## [WHAT NEEDS TO BE DONE]
Would you output the whole listing below, exactly as it reads?

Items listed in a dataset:
==========

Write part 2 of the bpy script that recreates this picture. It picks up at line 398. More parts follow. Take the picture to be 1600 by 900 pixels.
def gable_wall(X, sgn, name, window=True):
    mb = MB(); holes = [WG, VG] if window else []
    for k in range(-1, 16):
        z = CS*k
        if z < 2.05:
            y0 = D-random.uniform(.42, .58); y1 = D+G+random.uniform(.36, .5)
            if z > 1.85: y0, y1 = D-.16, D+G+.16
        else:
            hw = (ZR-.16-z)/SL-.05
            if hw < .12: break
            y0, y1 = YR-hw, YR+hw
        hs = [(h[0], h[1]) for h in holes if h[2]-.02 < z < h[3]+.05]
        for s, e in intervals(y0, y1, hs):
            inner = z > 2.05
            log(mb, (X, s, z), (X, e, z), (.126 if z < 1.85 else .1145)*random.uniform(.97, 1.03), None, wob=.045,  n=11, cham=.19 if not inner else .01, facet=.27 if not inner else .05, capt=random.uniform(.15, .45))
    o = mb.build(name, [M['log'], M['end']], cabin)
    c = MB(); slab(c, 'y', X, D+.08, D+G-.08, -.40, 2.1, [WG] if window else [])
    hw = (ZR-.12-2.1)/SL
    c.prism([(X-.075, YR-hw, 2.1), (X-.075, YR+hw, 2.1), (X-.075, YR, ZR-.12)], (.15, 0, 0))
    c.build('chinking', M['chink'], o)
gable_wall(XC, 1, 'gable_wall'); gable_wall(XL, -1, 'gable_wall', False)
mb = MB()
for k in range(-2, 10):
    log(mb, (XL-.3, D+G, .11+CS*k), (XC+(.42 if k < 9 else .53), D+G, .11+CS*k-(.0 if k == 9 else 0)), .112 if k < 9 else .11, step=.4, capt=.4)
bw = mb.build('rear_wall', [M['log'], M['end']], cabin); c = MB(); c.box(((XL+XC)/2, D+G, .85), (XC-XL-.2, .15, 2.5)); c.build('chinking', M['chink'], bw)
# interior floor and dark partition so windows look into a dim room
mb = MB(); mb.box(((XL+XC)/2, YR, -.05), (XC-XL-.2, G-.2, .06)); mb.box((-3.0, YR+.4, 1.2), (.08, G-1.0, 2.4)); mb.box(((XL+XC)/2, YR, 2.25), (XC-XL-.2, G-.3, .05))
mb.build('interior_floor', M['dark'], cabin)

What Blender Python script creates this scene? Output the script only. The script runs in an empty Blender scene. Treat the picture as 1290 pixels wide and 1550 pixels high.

==========

## [COMPLETE ANSWER]
Write part 2 of the bpy script that recreates this picture. It picks up at line 398. More parts follow. Take the picture to be 1600 by 900 pixels.
def gable_wall(X, sgn, name, window=True):
    mb = MB(); holes = [WG, VG] if window else []
    for k in range(-1, 16):
        z = CS*k
        if z < 2.05:
            y0 = D-random.uniform(.42, .58); y1 = D+G+random.uniform(.36, .5)
            if z > 1.85: y0, y1 = D-.16, D+G+.16
        else:
            hw = (ZR-.16-z)/SL-.05
            if hw < .12: break
            y0, y1 = YR-hw, YR+hw
        hs = [(h[0], h[1]) for h in holes if h[2]-.02 < z < h[3]+.05]
        for s, e in intervals(y0, y1, hs):
            inner = z > 2.05
            log(mb, (X, s, z), (X, e, z), (.126 if z < 1.85 else .1145)*random.uniform(.97, 1.03), None, wob=.045,  n=11, cham=.19 if not inner else .01, facet=.27 if not inner else .05, capt=random.uniform(.15, .45))
    o = mb.build(name, [M['log'], M['end']], cabin)
    c = MB(); slab(c, 'y', X, D+.08, D+G-.08, -.40, 2.1, [WG] if window else [])
    hw = (ZR-.12-2.1)/SL
    c.prism([(X-.075, YR-hw, 2.1), (X-.075, YR+hw, 2.1), (X-.075, YR, ZR-.12)], (.15, 0, 0))
    c.build('chinking', M['chink'], o)
gable_wall(XC, 1, 'gable_wall'); gable_wall(XL, -1, 'gable_wall', False)
mb = MB()
for k in range(-2, 10):
    log(mb, (XL-.3, D+G, .11+CS*k), (XC+(.42 if k < 9 else .53), D+G, .11+CS*k-(.0 if k == 9 else 0)), .112 if k < 9 else .11, step=.4, capt=.4)
bw = mb.build('rear_wall', [M['log'], M['end']], cabin); c = MB(); c.box(((XL+XC)/2, D+G, .85), (XC-XL-.2, .15, 2.5)); c.build('chinking', M['chink'], bw)
# interior floor and dark partition so windows look into a dim room
mb = MB(); mb.box(((XL+XC)/2, YR, -.05), (XC-XL-.2, G-.2, .06)); mb.box((-3.0, YR+.4, 1.2), (.08, G-1.0, 2.4)); mb.box(((XL+XC)/2, YR, 2.25), (XC-XL-.2, G-.3, .05))
mb.build('interior_floor', M['dark'], cabin)

What Blender Python script creates this scene? Output the script only. The script runs in an empty Blender scene. Treat the picture as 1290 pixels wide and 1550 pixels high.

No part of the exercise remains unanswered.